Paul Newman’s Daughters Are Suing Their Late Father’s Own Foundation


If you’ve ever purchased a Newman’s Own salad dressing, pasta sauce, or salsa from the grocery store, you are probably somewhat familiar with the Newman’s Own Foundation. Created by the late film legend Paul Newman, Newman’s charitable empire began almost by accident. It was one of the first companies to ever commit to giving away all their after-tax profits to good causes. The brand has ballooned into a huge success. Over the decades the brand has given roughly $600 million away to a variety of causes while still maintaining another $200 million in the bank waiting to be distributed. Unfortunately it’s not all good times at the organization right now. Two of Newman’s daughters are actually suing the foundation for allegedly straying from their father’s wishes.

The Wall Street Journal reports that Elinor “Nell” Newman and Susan Newman are suing Newman’s Own Inc., the company that funds the Newman’s Own Foundation, in a Connecticut state court, for $1.6 million in damages to be donated to the charitable organizations of their choice.

The daughters allege that the company’s leadership voted to reduce their annual allotments for some of the foundation’s charitable contributions, from $400,000 to $200,000, which they say is against what their father wished when he passed away in 2008, and having established the Newman’s Own Foundation in 2005. Andy Lee, an attorney representing both daughters in the lawsuit, said in a press statement that “this lawsuit does not seek personal compensation for Mr. Newman’s daughters, but simply seeks to hold Newman’s Own Foundation accountable to the charities they have shortchanged in recent years.”

Bob Riha, Jr./Getty Images

The Newman daughters are not members of the foundation’s board of directors, but Newman’s will stipulated that they would each be given control of $400,000 per year to direct to charities of their choice. According to the lawsuit, certain provisions of the will were changed in the months before Newman died in 2008 and was not, they say, mentally competent. They say that they were informed of the nature of these changes only days after their father’s death, when Newman’s chosen successor as head of the foundation Robert Forrester told them that their charitable allotments could be reduced at the board of directors’ discretion at any time. Then, they did just that in 2020, and now Newman’s daughters are suing in response. Forrester has since stepped down from the company in 2019 following an investigation into alleged employee misconduct.

A spokesman for the foundation had this to say about the lawsuit:

“Best practices surrounding philanthropic organizations do not allow for the establishment of perpetual funding allotments for anyone, including Nell and Susan Newman.

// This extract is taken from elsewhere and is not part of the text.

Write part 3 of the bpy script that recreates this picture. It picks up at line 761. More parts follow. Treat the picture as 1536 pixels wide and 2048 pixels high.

A meritless lawsuit based on this faulty wish would only divert money away from those who benefit from Paul Newman’s generosity.”

The lawsuit goes on to accuse the current leaders of the Newman’s Own Foundation of restructuring it against its founders wishes, changing the way it formulates its financial contributions and engaging in potential conflicts of interests in advising charities to employ a consulting firm owned by Forrester. The suit is also taking issue with changes in philanthropic focus on the part of the foundation, with funding for causes such as the arts and environmental awareness being largely eliminated from its agenda.

It’s a sad development for a company that was otherwise thought of as one of the great success stories in philanthropy. It all began back in the early 80s when bottles of Newman’s homemade salad dressing became an unexpected success. The Newman’s Own brand was born, and soon after the actor decided that as an already-wealthy member of Hollywood royalty he’d give the money he made from the dressing away. One thing led to another, and now the Newman’s Own Foundation has reportedly given away more than $600 million to charity. Time will tell whether this lawsuit will have any effect on its future operations.